GREGORY HOOD: The Conservative Media and the Microphone. [archive]

Few people involved in what is absurdly called the “conservative media” want to shift the Overton Window . . . Their goal is to carve out a niche, secure the loyalty of a certain market, and then push products . . . If you are . . . Glenn Beck, it’s buckets of food or packets of “survival seeds” . . . What you are actually writing about is beyond the point. . . .

The business model only works if the Narrative is predictable, the talking points are the same, and the supposed solutions are things people are used to. . . .

If 2016 has shown us anything, it’s the absurdity of pretending there’s a difference between the “Republican Establishment” and some virtuous TruConservative Movement. Ted Cruz’s campaign represents the unification of these supposedly disparate forces . . . When a TruConservative starts talking to you about “principles,” you’re simply hearing a sales pitch. . . .

Every movement, it is said, devolves into a business and then into a racket. The reason movement conservatives hate Donald Trump has nothing to do with “tone” or even “policies,” but because he threatens the smooth operation of that racket.
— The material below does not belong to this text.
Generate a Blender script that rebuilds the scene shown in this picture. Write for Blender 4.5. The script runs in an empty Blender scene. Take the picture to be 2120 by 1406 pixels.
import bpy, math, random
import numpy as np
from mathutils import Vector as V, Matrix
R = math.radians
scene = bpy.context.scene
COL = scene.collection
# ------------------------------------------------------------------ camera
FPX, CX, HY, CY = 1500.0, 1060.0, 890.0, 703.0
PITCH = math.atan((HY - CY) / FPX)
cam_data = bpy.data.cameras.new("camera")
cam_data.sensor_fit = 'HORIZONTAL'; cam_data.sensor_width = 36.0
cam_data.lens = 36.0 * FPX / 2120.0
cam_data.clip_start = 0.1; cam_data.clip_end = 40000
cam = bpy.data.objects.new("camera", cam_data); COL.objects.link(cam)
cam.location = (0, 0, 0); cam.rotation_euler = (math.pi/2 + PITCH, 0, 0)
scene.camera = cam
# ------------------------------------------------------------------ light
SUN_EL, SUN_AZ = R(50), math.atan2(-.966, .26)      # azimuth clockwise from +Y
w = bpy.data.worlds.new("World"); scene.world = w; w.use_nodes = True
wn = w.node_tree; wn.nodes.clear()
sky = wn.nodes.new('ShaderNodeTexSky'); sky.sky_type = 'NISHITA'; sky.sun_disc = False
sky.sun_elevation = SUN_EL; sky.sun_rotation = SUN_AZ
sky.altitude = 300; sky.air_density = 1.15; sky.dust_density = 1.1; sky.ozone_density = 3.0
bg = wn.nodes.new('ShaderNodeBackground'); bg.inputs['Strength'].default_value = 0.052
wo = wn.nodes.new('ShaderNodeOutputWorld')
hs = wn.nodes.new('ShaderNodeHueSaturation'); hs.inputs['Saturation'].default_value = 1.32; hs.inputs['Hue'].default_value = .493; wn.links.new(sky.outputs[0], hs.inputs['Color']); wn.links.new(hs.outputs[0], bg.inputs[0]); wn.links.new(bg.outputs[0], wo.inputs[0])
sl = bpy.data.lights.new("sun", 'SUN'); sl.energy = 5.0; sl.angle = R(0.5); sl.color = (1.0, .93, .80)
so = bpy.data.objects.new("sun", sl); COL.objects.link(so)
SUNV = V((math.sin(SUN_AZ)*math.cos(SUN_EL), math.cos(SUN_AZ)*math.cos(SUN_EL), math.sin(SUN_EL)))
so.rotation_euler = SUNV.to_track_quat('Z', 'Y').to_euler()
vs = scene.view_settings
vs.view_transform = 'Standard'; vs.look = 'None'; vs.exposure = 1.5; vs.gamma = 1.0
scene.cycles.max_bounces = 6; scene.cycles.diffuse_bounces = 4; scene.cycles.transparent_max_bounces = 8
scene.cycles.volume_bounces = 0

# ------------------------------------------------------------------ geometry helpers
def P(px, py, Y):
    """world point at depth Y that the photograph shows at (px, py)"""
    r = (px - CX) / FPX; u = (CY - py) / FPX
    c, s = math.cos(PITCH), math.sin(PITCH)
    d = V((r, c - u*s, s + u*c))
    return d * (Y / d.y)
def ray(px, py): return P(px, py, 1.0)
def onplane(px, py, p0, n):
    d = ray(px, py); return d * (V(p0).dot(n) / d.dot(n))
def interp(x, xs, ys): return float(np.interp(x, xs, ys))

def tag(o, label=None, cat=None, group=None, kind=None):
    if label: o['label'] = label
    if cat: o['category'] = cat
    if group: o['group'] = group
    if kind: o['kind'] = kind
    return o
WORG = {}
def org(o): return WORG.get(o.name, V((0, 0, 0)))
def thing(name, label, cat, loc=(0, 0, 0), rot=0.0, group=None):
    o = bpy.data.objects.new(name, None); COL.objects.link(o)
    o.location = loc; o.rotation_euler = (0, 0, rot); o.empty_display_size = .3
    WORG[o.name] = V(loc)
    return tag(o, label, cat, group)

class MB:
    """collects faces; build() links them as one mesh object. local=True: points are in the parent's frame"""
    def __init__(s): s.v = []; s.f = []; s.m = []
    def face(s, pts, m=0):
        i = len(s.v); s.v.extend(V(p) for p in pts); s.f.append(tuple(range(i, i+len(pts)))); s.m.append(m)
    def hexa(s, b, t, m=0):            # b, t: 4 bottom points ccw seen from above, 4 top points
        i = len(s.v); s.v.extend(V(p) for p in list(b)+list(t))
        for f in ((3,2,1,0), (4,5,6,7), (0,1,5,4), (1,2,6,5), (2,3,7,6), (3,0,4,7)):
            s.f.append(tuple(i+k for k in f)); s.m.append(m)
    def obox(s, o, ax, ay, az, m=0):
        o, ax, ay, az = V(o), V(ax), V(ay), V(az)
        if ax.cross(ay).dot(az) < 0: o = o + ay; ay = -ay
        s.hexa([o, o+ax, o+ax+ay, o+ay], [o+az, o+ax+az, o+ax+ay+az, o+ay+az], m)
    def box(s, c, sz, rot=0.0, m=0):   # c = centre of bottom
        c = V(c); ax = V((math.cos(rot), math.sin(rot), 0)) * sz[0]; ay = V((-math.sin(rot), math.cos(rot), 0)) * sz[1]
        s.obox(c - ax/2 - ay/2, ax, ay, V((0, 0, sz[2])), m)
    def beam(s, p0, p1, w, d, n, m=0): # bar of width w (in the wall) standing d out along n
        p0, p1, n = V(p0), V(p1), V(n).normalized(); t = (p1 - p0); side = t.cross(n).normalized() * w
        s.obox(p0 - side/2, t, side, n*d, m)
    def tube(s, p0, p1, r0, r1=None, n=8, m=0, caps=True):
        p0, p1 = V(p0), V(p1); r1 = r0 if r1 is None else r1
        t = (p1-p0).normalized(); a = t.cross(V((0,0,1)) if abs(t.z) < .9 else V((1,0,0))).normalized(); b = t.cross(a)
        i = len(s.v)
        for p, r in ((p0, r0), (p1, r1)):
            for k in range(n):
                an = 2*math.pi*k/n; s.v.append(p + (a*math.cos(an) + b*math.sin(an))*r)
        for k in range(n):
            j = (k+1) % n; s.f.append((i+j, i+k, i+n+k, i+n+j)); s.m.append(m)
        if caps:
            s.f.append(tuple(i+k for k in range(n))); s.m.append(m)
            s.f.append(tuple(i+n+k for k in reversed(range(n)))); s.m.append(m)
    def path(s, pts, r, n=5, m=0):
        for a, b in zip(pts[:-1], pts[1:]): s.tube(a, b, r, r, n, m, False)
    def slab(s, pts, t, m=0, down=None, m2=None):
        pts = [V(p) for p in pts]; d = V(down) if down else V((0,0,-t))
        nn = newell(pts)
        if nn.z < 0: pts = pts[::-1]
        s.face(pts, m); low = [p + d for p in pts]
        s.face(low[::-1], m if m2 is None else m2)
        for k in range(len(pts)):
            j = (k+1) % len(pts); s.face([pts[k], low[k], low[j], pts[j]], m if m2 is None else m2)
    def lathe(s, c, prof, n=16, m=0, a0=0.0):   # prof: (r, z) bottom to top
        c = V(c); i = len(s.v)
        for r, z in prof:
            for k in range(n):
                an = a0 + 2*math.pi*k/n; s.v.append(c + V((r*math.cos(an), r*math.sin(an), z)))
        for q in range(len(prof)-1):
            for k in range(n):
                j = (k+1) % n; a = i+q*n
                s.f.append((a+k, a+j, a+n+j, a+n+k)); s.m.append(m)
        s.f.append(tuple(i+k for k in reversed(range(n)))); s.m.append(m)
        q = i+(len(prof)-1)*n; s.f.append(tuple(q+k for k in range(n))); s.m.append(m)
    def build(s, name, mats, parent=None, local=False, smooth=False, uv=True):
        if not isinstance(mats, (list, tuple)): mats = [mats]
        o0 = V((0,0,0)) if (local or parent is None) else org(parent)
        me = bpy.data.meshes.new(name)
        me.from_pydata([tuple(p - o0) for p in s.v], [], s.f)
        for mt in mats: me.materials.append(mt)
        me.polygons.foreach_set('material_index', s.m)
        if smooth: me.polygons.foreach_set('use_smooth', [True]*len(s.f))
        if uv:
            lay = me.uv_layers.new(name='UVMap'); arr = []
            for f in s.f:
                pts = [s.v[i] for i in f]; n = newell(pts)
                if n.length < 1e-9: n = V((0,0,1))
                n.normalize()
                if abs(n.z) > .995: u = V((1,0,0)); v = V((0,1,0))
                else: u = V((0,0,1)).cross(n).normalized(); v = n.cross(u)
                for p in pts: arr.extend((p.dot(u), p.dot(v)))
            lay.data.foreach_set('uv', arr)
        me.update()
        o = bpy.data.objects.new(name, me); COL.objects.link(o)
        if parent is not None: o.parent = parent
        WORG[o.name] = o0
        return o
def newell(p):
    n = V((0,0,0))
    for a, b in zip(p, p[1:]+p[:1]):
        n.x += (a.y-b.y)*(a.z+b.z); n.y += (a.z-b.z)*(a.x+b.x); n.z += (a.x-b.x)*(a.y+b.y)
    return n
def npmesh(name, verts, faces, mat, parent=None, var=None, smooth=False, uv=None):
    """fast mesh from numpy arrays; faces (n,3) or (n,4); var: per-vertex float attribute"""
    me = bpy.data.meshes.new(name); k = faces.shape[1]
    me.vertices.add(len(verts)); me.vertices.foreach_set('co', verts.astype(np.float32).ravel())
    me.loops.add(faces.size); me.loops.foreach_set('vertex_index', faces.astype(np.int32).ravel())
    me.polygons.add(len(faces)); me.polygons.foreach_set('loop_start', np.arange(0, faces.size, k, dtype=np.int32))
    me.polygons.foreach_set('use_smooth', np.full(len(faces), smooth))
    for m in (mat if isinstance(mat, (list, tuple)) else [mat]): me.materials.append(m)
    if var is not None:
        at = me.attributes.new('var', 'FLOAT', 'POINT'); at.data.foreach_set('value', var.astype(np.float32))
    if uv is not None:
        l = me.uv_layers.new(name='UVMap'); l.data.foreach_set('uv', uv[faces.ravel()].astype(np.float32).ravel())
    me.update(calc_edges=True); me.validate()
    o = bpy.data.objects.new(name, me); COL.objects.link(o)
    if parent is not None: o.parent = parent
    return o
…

As Joseph Sobran said of conservatives, “It was all a game, a way of making a living.” . . .

Like Megyn Kelly, many of the figures involved in the nominal American Right are simply looking for the opportunity to triangulate against their own institutions and transition into the “mainstream.” . . .

This is a key difference between conservatives and progressives. While progressives work to pull their institutions (and by extension, the culture) to the Left, conservatives constantly try to triangulate between their “friends” on the Left and the hated white constituency who actually reads or views them on TV. . . . Conservative journalists and even activists have no real stake in the success of their own movement.